My organization canceled their last Tuesday of the month meeting for the second month in a row this morning. The cancellation came an hour after the meeting was scheduled to begin, because a member of the team who was scheduled to be gone for two weeks was not here, just as we knew she would not be.

Whenever I am in the office one of our social workers is present. He wears a nice suit usually, nicer than anything I own in this country. Like most Ugandans he is polite and happy to see me, and whenever a guest arrives he goes out of his way to introduce me and compliment me, telling them how nice I am. If you've started to scratch your head then you picked up on the giveaway. I am not a nice person. I push people; I'm straight forward; I have very little tolerance for small talk. I put up with cultural norms to a degree but won't bother myself to humor the locals. So why is the social worker telling everyone how nice I am?

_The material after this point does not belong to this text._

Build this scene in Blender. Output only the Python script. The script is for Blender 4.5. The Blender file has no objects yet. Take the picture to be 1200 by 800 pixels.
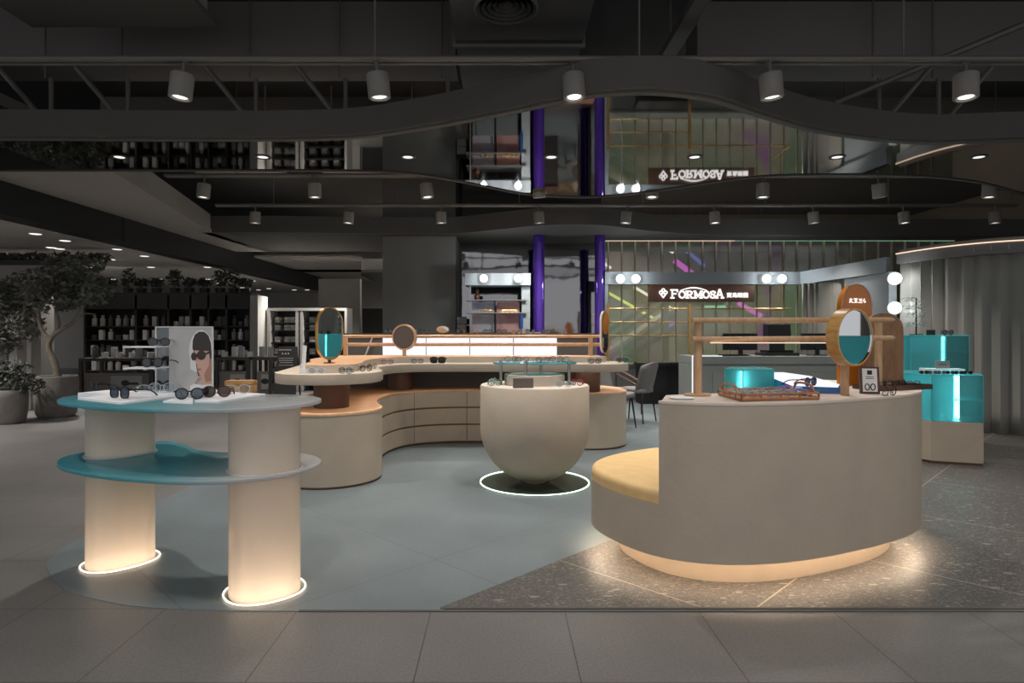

It is the same reason they wanted a Peace Corps volunteer, the same reason we have now not had a monthly meeting since April, the same reason my counterpart probably quit. We are a for profit non profit. We don't have investors and we don't distribute our revenue to them, but we exist to pay the salaries of our organization not to conduct the programs we conduct. We know all the buzz words and we use them skillfully. Being a friend of the US Peace Corps is a good business decision.

The situation reminds me of a priest we used to have at our church in Blythewood. We were a small church and couldn't support a diocesan priest at the time so we were assigned a foreign priest on loan from India. He discussed how he got into the priesthood one Sunday. His reasons had nothing to do with spiritual interest or events in his life. The Church had money and he could get a good education and good job through the Church. He was a good man, and a good priest; I liked him. But there was something bothersome about the situation and there is something much more bothersome here.

When being a social worker is a good job, a better job than the competitive marketplace can produce, then you will get for profit social workers and for profit non profit organizations. Not only has it left me without any job responsibilities, but it is also making me hesitant to implement projects, like my biogas digester, which will benefit my organization. If you give a mouse a cookie he will ask for milk, if you give a Ugandan child candy he will come back for more, and if you give an organization a $10,000 grant to build a biogas digester they will be back for a new dormitory when the next Peace Corps volunteer comes around.

I'm going to go finish my Tom Clancy book.